** Start of Material for this exercise **

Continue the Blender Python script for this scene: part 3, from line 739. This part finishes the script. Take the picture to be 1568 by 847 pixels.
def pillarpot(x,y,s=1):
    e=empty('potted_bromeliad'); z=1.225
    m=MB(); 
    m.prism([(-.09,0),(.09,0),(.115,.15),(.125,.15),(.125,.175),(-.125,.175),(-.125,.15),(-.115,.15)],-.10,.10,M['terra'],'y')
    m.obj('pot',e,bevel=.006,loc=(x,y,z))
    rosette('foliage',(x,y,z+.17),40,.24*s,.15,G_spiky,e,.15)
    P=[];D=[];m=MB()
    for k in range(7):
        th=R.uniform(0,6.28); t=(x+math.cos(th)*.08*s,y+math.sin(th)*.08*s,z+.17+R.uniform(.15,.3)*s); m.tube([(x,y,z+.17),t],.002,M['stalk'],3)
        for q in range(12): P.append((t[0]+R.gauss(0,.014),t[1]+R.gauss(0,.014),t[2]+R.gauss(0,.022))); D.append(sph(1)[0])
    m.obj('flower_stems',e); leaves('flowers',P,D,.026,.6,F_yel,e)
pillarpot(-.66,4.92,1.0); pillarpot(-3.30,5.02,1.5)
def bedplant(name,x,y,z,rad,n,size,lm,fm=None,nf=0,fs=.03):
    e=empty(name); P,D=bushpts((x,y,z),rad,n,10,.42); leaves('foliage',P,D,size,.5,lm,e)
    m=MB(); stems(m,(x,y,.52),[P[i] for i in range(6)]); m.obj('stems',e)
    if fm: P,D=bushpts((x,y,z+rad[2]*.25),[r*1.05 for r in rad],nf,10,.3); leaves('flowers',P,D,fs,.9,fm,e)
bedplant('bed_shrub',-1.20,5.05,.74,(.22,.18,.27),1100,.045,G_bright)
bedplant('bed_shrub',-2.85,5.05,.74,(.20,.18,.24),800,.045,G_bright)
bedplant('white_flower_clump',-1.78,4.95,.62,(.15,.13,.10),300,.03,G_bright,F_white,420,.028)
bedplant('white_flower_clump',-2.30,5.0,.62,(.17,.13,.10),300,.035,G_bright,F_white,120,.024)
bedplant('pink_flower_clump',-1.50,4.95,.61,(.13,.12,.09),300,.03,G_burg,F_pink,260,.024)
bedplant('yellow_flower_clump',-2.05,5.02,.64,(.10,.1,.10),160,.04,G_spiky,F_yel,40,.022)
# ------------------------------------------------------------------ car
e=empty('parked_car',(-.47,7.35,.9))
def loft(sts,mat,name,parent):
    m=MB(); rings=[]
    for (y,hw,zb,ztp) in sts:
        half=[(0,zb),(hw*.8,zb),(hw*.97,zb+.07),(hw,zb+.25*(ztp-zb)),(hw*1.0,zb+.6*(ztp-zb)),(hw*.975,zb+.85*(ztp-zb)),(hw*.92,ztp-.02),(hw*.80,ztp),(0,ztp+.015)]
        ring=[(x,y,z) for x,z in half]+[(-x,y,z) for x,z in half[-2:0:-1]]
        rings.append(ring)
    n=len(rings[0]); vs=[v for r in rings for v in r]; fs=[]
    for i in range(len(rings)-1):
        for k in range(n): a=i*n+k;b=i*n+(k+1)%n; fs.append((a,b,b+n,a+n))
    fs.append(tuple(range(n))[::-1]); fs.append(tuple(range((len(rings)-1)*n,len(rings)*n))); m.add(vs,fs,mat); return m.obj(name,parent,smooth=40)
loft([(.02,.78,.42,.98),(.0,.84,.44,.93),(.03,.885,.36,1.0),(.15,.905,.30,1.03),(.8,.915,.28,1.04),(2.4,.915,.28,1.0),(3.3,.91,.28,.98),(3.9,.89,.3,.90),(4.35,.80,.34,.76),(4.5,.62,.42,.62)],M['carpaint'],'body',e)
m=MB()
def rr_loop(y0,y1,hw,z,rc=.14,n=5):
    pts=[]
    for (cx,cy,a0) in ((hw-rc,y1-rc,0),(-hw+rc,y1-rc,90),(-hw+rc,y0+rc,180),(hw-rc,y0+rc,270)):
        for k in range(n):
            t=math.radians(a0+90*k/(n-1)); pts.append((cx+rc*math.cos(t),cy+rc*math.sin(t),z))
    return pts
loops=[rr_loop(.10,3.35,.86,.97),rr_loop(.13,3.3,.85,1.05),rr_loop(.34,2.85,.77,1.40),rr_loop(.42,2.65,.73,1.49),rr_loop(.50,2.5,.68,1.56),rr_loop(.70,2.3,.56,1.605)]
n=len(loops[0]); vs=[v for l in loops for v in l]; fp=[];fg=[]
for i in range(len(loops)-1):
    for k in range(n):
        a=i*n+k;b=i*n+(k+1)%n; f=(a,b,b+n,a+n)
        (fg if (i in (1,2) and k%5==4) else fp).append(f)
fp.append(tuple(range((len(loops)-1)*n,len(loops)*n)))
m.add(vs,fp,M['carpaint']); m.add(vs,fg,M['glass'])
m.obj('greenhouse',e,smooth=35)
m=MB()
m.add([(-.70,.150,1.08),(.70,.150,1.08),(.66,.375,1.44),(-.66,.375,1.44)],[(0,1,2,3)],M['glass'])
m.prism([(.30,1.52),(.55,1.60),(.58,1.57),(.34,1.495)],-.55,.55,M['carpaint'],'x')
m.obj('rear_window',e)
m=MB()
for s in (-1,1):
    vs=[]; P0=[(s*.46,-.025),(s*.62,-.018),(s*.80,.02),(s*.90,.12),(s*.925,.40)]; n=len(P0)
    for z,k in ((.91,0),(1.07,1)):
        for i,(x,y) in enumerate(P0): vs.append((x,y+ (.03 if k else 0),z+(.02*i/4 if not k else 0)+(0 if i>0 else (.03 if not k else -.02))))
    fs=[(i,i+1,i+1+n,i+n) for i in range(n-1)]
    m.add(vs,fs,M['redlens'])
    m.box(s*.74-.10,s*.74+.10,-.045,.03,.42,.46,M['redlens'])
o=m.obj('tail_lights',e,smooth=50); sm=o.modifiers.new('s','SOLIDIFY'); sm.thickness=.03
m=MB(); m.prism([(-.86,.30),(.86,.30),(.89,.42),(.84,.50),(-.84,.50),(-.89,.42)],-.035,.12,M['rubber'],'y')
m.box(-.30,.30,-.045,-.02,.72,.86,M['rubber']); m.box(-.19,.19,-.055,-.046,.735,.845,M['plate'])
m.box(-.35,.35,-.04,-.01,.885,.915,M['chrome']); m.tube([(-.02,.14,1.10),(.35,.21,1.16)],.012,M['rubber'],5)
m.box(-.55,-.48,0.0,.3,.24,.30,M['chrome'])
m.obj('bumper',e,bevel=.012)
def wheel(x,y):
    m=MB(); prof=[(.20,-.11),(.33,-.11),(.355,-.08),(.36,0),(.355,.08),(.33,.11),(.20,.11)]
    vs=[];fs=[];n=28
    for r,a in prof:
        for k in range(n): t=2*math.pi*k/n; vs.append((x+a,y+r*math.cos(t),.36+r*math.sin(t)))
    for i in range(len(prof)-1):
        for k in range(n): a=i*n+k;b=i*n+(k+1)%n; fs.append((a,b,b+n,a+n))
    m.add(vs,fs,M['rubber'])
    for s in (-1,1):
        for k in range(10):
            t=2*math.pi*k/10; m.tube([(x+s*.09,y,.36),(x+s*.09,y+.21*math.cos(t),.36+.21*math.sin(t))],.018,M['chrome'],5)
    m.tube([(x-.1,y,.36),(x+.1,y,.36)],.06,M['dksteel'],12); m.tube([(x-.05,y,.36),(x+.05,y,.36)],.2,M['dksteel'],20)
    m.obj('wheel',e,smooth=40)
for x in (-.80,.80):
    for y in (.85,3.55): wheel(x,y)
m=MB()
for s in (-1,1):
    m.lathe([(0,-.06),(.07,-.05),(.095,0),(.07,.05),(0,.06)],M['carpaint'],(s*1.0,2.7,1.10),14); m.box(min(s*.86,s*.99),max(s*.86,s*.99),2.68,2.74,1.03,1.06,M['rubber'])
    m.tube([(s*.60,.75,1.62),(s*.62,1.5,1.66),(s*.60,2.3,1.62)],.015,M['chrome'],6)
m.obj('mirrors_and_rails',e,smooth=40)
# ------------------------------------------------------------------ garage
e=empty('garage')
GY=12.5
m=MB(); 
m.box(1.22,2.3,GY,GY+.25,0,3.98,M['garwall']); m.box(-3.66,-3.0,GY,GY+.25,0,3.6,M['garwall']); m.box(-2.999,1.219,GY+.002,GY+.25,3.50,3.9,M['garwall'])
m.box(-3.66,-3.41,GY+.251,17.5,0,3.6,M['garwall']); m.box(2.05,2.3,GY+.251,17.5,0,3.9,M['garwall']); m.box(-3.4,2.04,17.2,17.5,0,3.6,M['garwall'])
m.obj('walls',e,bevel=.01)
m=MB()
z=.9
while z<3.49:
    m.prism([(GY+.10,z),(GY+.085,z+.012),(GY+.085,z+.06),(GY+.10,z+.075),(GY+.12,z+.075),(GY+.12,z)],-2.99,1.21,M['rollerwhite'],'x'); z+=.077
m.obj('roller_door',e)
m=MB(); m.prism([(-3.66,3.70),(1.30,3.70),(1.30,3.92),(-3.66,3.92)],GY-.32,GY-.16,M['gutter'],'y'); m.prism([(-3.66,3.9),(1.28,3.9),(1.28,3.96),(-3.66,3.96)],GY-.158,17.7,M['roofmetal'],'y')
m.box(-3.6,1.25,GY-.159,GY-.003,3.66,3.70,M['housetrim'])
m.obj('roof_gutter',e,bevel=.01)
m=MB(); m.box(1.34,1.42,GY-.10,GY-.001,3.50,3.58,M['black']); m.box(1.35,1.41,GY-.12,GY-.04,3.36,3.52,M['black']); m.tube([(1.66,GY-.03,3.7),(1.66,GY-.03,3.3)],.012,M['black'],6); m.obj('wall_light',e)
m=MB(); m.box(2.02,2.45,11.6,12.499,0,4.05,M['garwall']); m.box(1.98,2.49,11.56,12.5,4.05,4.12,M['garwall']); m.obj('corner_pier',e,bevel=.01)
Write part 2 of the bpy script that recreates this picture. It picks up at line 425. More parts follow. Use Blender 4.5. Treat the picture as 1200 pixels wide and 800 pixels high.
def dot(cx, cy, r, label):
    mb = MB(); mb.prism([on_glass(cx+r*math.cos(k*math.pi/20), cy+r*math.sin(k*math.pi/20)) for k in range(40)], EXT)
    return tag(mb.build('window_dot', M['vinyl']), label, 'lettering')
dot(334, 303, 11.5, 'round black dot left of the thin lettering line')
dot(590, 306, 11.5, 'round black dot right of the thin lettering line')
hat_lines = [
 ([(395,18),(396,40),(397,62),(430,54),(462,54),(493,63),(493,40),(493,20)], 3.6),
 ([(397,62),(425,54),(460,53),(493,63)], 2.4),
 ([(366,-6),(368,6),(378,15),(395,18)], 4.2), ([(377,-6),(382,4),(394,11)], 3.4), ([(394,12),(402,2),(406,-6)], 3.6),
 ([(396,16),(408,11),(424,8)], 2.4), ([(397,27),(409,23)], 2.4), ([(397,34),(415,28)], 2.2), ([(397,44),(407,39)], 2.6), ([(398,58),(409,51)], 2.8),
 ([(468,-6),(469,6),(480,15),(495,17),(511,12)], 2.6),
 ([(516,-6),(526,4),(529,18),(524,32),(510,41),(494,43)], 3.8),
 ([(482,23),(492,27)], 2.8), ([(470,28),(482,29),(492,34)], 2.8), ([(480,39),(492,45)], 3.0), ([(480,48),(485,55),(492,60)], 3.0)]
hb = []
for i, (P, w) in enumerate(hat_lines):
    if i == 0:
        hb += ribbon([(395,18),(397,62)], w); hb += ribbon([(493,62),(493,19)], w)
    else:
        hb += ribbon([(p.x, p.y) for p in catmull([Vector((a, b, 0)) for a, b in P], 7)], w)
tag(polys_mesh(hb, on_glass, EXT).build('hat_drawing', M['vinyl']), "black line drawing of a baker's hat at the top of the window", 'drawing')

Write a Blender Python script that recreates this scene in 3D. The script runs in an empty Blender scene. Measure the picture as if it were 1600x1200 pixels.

** End of Material for this exercise **

◆ Goal:
From the records, copy every line that has the string "scene" in it.

◆ Output for this exercise:
Continue the Blender Python script for this scene: part 3, from line 739. This part finishes the script. Take the picture to be 1568 by 847 pixels.
Write a Blender Python script that recreates this scene in 3D. The script runs in an empty Blender scene. Measure the picture as if it were 1600x1200 pixels.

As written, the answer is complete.